Kelly and his cohorts want the United States to remain the guarantor of free passage for shipping throughout the globe, specifically citing the threats from the Houthis in the Red Sea and Gulf of Aden. The U.S. has been attempting to counteract that threat and we are lucky that it hasn’t resulted in some kind of significant military setback, including serious U.S. casualties. Yet, that passage is far more important economically to Europe than the United States. It’s another example of the United States assuming risks disproportionate to our stakes in the outcome.
Currently, our allies have insufficient capabilities to protect their proportionate interests. Getting them to that point is perhaps the most important strategic imperative for the United States at this time. Not only in Europe, but as importantly in the Indo-Pacific. The United States is assuming a disproportionate burden on containing China. Much more of the burden needs to be assumed by the countries threatened by China’s desire and drive to regional hegemony. That desire and drive is a far greater threat to India, Japan, South Korea, and Australia than the United States.
The appropriate size and configuration of a U.S. Navy is, in significant part, dependent on the extent to which allies step up to assume proportionate responsibilities.
Assuming that a bigger Navy is needed, as is likely even with a resorting of respective responsibilities with allies, the blockage isn’t the lack of an overall maritime industrial policy. It is incontinent fiscal policy and a dysfunctional budget process. There is abundant talk in Washington about the need for a bigger Navy. What there isn’t is a reliable stream of money to make it happen.
If the finances of the federal government were healthy and sustainable, and if there were a broad bipartisan consensus in favor of a range and timetable for an expansion of the naval fleet, the domestic shipbuilding capacity to accommodate it would be created.
With annual deficits of 6% of GDP, double the 3% generally regarded as sustainable, the federal government’s finances are far from healthy. Even if there were a broad bipartisan consensus in favor of a range and timetable for naval expansion, potential investors in additional shipbuilding capacity would have doubts about the follow through.
It’s worth noting that Kelly is complicit in the sorry state of the federal government’s finances, having voted for every budget-busting proposal emanating from the Biden administration.
The authors wouldn’t put it this way, but the pamphlet basically advocates an industrial policy to prop up a commercial industry to compensate for the inability of the federal government to make a credible commitment to military shipbuilding. If there were a robust commercial sector, seems to be the unstated belief, it would be available if the federal government ever got its act together.

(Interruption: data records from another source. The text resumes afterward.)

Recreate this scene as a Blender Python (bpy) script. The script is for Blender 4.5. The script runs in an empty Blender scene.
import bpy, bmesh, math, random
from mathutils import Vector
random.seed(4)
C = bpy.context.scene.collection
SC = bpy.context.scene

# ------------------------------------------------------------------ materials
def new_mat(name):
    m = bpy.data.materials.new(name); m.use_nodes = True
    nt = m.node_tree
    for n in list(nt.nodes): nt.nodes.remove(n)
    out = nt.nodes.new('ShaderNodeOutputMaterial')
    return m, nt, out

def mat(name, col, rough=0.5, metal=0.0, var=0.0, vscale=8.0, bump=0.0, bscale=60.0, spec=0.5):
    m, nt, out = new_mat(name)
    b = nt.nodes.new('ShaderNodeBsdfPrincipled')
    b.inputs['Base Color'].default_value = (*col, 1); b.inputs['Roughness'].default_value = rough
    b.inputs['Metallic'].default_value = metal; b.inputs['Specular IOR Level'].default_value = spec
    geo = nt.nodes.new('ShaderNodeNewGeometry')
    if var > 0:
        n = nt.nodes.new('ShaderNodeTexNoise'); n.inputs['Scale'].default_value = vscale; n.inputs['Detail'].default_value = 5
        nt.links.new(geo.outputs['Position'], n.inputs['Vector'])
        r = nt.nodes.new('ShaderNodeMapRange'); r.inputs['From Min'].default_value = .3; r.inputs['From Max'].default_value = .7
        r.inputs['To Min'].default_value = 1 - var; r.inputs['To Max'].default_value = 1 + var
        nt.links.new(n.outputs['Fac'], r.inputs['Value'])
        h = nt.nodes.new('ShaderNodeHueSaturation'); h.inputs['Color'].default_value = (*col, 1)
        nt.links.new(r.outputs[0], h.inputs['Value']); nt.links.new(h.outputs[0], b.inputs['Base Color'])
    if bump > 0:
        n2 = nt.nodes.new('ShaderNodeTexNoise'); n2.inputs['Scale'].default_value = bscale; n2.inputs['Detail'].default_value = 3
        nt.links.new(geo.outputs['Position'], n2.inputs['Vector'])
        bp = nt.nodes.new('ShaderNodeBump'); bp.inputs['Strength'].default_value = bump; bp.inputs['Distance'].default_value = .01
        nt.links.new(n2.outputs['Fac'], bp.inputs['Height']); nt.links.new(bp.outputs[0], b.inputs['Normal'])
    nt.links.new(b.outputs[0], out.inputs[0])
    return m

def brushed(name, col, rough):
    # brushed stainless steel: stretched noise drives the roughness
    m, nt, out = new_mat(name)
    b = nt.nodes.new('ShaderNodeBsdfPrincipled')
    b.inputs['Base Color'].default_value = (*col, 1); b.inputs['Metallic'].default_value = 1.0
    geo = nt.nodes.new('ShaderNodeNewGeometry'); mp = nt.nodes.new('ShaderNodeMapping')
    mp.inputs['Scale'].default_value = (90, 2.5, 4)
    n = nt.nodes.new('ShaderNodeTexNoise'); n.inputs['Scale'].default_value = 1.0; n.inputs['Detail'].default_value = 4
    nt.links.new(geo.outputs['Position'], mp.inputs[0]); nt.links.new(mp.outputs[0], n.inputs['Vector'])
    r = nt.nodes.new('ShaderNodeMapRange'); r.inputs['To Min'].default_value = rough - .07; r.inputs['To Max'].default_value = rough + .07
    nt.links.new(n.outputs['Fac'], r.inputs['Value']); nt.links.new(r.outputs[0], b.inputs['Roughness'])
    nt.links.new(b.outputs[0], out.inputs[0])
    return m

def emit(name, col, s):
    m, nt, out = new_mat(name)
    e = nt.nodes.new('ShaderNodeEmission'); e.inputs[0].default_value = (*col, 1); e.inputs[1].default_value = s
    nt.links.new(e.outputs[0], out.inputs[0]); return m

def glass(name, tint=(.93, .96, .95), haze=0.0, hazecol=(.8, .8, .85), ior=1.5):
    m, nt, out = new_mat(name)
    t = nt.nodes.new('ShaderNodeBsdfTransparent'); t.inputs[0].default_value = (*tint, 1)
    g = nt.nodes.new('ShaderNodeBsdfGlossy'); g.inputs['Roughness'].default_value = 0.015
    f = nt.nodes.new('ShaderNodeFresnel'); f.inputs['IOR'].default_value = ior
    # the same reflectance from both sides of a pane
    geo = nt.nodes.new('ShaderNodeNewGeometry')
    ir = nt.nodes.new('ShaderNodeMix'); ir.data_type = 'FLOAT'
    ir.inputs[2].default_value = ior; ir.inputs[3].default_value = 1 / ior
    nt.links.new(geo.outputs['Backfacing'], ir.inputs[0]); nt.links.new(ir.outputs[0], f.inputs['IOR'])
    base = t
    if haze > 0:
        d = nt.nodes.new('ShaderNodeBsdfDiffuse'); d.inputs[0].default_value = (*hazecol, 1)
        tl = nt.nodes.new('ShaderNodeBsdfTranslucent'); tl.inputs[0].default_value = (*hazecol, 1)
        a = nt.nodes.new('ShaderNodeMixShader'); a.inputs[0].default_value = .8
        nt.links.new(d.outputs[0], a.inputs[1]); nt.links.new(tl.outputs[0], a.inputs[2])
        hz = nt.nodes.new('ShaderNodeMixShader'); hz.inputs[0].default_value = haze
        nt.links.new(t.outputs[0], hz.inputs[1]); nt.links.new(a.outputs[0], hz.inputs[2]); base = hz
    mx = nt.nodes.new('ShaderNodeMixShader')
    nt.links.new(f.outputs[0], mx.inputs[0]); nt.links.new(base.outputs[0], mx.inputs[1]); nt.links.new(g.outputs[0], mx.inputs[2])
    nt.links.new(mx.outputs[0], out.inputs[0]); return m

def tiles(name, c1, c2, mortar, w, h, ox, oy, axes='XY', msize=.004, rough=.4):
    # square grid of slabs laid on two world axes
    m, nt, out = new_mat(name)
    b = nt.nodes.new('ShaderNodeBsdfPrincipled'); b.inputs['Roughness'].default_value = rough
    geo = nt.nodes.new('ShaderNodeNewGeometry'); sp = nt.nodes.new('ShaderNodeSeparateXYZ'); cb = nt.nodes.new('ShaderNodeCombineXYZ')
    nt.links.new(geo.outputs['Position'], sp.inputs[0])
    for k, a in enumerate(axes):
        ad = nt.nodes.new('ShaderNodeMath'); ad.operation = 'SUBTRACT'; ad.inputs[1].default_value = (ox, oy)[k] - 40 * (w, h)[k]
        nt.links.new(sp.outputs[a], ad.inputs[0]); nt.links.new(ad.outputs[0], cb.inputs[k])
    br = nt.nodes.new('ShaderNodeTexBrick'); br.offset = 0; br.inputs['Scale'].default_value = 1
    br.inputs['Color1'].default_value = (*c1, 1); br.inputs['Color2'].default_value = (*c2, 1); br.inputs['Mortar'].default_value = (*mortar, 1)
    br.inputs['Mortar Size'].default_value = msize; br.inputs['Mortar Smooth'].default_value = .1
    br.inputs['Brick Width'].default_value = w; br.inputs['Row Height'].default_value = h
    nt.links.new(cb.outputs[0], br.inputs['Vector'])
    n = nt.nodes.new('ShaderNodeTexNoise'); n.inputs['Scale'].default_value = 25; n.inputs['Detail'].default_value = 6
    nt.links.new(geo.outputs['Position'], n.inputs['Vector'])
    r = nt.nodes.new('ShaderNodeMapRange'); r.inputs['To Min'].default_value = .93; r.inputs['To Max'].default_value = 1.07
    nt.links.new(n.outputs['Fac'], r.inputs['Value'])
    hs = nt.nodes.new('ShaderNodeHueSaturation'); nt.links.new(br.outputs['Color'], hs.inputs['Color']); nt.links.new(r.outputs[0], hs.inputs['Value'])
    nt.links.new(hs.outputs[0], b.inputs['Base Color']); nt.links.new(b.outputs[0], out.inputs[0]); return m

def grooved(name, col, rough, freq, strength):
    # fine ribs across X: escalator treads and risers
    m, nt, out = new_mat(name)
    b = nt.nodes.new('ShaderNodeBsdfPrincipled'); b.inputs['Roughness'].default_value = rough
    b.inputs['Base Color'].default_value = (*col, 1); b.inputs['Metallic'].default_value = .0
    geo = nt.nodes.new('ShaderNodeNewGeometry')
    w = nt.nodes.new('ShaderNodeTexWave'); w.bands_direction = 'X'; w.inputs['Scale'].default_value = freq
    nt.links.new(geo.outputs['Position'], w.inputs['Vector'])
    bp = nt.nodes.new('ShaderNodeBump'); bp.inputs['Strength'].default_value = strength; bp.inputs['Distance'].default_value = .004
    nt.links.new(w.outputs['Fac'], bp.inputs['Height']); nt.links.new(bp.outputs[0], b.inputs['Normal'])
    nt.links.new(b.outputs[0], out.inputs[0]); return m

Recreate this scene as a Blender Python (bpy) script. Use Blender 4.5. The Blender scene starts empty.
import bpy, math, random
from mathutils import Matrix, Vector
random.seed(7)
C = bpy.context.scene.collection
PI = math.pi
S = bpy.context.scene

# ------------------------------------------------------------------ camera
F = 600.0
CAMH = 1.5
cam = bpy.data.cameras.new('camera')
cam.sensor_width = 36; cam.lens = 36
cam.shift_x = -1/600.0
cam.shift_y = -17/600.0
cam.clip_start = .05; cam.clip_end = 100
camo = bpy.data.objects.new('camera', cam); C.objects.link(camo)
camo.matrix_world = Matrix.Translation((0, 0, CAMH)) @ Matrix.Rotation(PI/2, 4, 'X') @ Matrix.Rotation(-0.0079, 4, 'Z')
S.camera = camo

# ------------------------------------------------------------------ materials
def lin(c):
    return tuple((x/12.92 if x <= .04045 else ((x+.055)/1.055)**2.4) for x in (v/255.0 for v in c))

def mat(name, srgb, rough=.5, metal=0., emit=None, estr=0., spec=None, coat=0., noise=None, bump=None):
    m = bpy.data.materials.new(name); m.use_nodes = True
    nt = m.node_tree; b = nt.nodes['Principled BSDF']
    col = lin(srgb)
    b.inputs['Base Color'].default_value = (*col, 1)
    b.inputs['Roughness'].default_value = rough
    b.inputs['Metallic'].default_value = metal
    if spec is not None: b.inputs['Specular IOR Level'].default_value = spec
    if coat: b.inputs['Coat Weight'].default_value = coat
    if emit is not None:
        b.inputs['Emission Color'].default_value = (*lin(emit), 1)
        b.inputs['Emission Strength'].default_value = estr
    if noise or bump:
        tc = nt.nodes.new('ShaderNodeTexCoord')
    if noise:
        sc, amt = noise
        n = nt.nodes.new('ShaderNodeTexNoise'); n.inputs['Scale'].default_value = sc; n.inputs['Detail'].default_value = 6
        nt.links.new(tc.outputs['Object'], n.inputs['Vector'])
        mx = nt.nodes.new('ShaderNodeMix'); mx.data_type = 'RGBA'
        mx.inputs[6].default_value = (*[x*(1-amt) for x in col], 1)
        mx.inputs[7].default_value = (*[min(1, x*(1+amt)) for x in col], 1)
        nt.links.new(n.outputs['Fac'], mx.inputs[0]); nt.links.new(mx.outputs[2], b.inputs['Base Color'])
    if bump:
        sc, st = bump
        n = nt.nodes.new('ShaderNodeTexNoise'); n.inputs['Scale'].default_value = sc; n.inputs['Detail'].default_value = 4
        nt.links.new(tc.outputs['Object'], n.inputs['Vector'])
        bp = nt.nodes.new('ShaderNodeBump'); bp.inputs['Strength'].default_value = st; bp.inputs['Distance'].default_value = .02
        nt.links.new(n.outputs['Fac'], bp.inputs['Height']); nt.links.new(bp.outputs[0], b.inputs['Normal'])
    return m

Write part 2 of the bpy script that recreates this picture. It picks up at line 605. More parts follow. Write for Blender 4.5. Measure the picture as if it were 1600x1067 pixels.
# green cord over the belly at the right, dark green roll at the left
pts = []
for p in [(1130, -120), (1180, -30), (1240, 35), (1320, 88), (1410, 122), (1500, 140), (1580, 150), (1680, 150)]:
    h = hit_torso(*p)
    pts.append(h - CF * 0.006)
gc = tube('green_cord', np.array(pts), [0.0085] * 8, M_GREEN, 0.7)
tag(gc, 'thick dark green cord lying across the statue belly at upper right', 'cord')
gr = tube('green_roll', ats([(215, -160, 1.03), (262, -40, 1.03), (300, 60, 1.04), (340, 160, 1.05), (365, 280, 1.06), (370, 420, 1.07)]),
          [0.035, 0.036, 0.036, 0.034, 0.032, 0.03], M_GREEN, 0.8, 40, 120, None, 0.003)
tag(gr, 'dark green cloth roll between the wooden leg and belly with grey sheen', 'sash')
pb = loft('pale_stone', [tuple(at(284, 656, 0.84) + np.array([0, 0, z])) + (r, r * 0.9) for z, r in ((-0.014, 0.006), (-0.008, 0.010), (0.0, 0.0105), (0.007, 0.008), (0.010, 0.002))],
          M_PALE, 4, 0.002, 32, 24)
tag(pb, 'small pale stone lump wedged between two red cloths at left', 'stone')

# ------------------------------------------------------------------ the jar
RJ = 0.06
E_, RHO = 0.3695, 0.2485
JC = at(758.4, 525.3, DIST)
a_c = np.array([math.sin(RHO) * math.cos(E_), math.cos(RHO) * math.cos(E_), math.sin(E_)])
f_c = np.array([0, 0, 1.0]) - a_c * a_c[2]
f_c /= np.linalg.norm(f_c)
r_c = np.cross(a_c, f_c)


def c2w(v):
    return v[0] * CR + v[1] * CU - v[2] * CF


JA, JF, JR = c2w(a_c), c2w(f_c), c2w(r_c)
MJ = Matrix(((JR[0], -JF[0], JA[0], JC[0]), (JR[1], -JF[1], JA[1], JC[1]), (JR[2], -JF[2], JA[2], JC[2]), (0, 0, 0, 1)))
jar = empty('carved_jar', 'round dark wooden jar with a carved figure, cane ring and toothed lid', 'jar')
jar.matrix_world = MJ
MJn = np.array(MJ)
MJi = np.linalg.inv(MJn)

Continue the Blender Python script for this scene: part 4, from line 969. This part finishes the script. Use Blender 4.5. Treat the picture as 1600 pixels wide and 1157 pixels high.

There are two elements to the proposed commercial industrial policy worth discussing. The first is preserving and strengthening the Jones Act. The Jones Act requires that goods traveling between U.S. ports be conveyed via vessels owned and operated by Americans and staffed with a majority American crew.
Enacted after World War I, the Jones Act has been widely criticized by economists as an inflationary protectionist measure, increasing shipping costs particularly for Alaska, Hawaii, and Puerto Rico. And it hasn’t arrested the sharp decline in American shipbuilding capacity.
The other element is invoking the Defense Production Act in favor of the domestic, commercial maritime industry. This call was made explicitly in a January letter to the White House, led by Kelly and featuring an even broader array of bipartisan co-signers.
Under the Defense Production Act, the federal government can commandeer private sector resources. Supposedly this power is to be reserved to meet true national defense needs. But the act long ago slipped from those moorings. The Biden administration has already invoked it for baby formula and green energy materials.
The proposal is for the federal government to require that ship-making materials be first sold to shipbuilders, irrespective of whether there are higher bidders or pre-existing contractual obligations.
Kelly and his cohorts claim that an overall maritime industrial policy will provide net economic benefits, but that’s not the case. If government diverts resources from where a market would allocate them, overall economic output will go down, not up. If there were a true and important national defense interest served, the cost would arguably be worth bearing. In this case, the relationship is highly tenuous and success highly questionable. The costs are far more certain than the potential benefits.
This has been a mostly critical assessment. However, Kelly’s maritime strategy initiative is a serious endeavor on an important, but politically unsexy, topic, and in that respect laudable. My guess is that Kelly will be a serious legislator, over time charting a more independent path and becoming a more independent force in the Senate. That would be good for the state and the nation.
Today’s politics are suffused with irony. And there is one ironic twist to Kelly’s maritime strategy initiative worth mentioning as a coda. Kelly occupies the seat formerly held by John McCain. One of McCain’s legislative hobbyhorses was futile efforts to repeal the Jones Act.